El estancamiento político de la reforma, por otro lado, no se debe sólo a que las fuerzas de cambio estemos fuera del control del Estado. Es cierto, la vieja política -NM incluida- no hizo ni hará los cambios. Pero hay que enfrentar el hecho de que, incluso, aunque las fuerzas emergentes hoy ajenas a las coaliciones más grandes fueran gobierno, y aunque hubiera mayoría parlamentaria del mismo signo, no tenemos una hoja de ruta clara que indique qué significa desmercantilizar y cómo se sale de la actual situación. No hay empeño mediático o evocación a la diversidad que logre subsanar este déficit. Tener las manos limpias es fundamental para la nueva política, qué duda cabe. Pero no basta. Si vamos a enfrentar a las fuerzas de la Restauración (al laguismo, al piñerismo, etc.), no podemos estar armados sólo de interpelaciones morales a su conducta. No vamos a cambiar el país sólo denunciando su injusticia. Tenemos que demostrar que, en los hechos, las cosas se pueden hacer distinto. Y concentrar nuestra fuerza social y política en dichos objetivos. Estemos o no en el gobierno.

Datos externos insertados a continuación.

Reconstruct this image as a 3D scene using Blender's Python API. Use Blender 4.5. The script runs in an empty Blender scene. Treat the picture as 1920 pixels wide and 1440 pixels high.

Por ello la reforma educacional no puede ser abandonada como batalla. Al contrario, en ella nos jugamos buena parte de nuestro capital ante la sociedad, sobre nuestra verdadera capacidad de transformación, de propuesta y de radicalidad. Si la reforma fracasa, o peor, se profundiza el modelo -aún bajo el slogan de la gratuidad-, las fuerzas de la restauración prevalecerán. Hay que enfrentarlas en el espacio político de las reformas, con una mayor unidad a la forjada hasta este momento, con más amplitud, y con un horizonte claro en términos programáticos.

En tal sentido, no es posible desmercantilizar la educación -pensamos- si no se pone como primera prioridad la reconstrucción de la educación pública y su expansión en matrícula (sea por la vía de la apertura de nuevas vacantes o la recuperación del control público sobre instituciones que han sido privatizadas). Responder a los desafíos del siglo XXI transformando las instituciones públicas actuales es fundamental si se quiere recuperar terreno ante el mercado. Es la educación pública democrática, gratuita y moderna, y no un conjunto de prohibiciones punitivas al mercado, la salida principal de nuestra crisis educativa. Hay que regular a los proveedores privados, y por cierto varios de ellos pueden colaborar con el ámbito público y recibir aportes estatales; pero esto no resuelve lo fundamental del problema. Tampoco se debe abandonar a quienes hoy estudian en el sector privado. Hay que luchar para que los jóvenes, en el futuro inmediato, sean parte de instituciones públicas democráticas, gratuitas y de calidad.

Sin abandonar la disputa de la reforma en su totalidad, es fundamental concentrar fuerzas en la batalla presupuestaria, y evitar que se transforme, una vez más, en la subordinación de facto del Estado a los intereses privados. Si la coyuntura presupuestaria de los próximos meses deja más recursos a la educación pública, y por primera vez desde 1981, en 2017 la educación pública comienza a recibir más recursos y más estudiantes como tendencia, habremos avanzado políticamente. Si en 2017 más estudiantes de la educación privada lucrativa cursan estudios con gratuidad, sin duda tendrán más tranquilidad en sus vidas, pero no tendrá lugar una transformación del modelo ni de la sociedad. El problema de las fuerzas de cambio, entonces, es sobrepasar la demanda puramente económica para instalar un nuevo proyecto de expansión de la democracia. Ese es nuestro desafío, el de todas las izquierdas: transformar la fuerza social en fuerza política. Hay que empezar ya.